Greg Hartjes, superintendent for the Appleton Area School District, told viewers in the third video of a property-tax series that school property-tax levies and overall state and local tax burdens have fallen as a share of personal income in recent years.
Hartjes presented two state-level graphs and said, “your total burden has gone down to be at 9.6% in 2024,” arguing that although property-tax bills have risen in dollar terms, they have not grown as fast as incomes. He said a graph of school levies as a percentage of personal income has fallen over the last four years and is at a historical low.
To show how that looks locally, Hartjes cited two homeowner examples. He said a Grand Chute resident’s property tax was $2,142 in 2010 and that, after year-to-year ups and downs, the long-term difference to 2024 was modest; Hartjes also said that this year that taxpayer’s bill rose to $2,615 because Grand Chute conducted a market revaluation after residential values increased “which municipalities are required to do.”

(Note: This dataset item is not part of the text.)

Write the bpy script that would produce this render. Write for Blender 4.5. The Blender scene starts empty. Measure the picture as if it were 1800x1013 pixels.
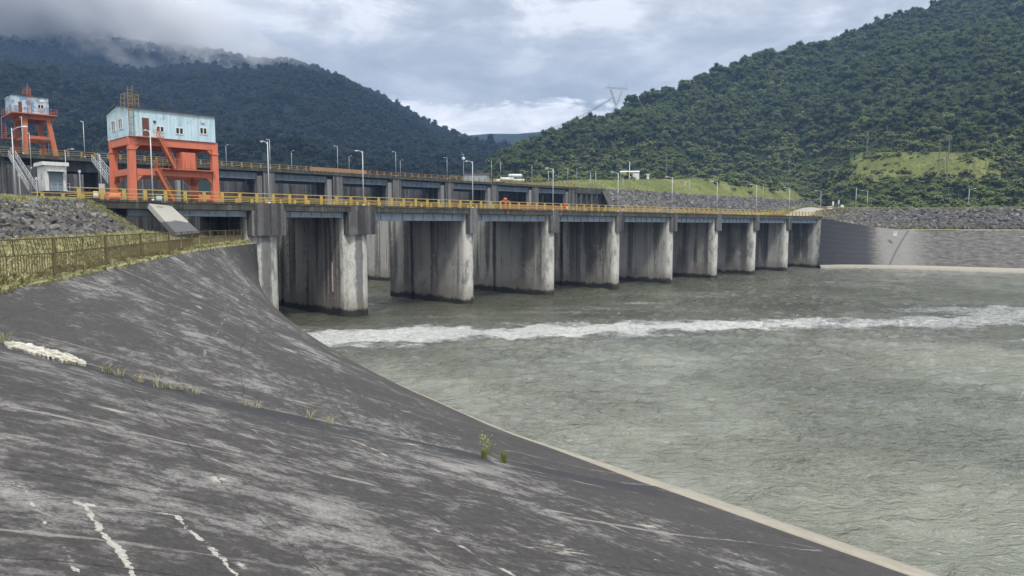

Hartjes compared actual bill histories to a hypothetical scenario in which property taxes rose at a 3% annual inflation rate. He said that under that hypothetical the Grand Chute homeowner would have paid roughly $3,336 this year—higher than the actual amount—illustrating his point that recent changes were below what inflationary growth would have produced.
He gave a second example from a City of Appleton resident, saying that person paid $1,494 in 2015 and paid $23 more total by 2024. Hartjes said that a steady 3% annual increase over that period would have produced roughly $1,950 this year, again framing the actual rise as smaller than a straight inflation comparison.
Hartjes warned viewers that, if the referendum on the district ballot in April passes, the Grand Chute example taxpayer who paid $2,615 this year could expect a bill of about $2,690 next year—an increase of about $75. The video and transcript do not specify the referendum’s dollar amount, detailed scope, or whether the projected increase applies equally to all taxpayers.
The superintendent closed by thanking viewers and noting more videos will appear as the district approaches the referendum.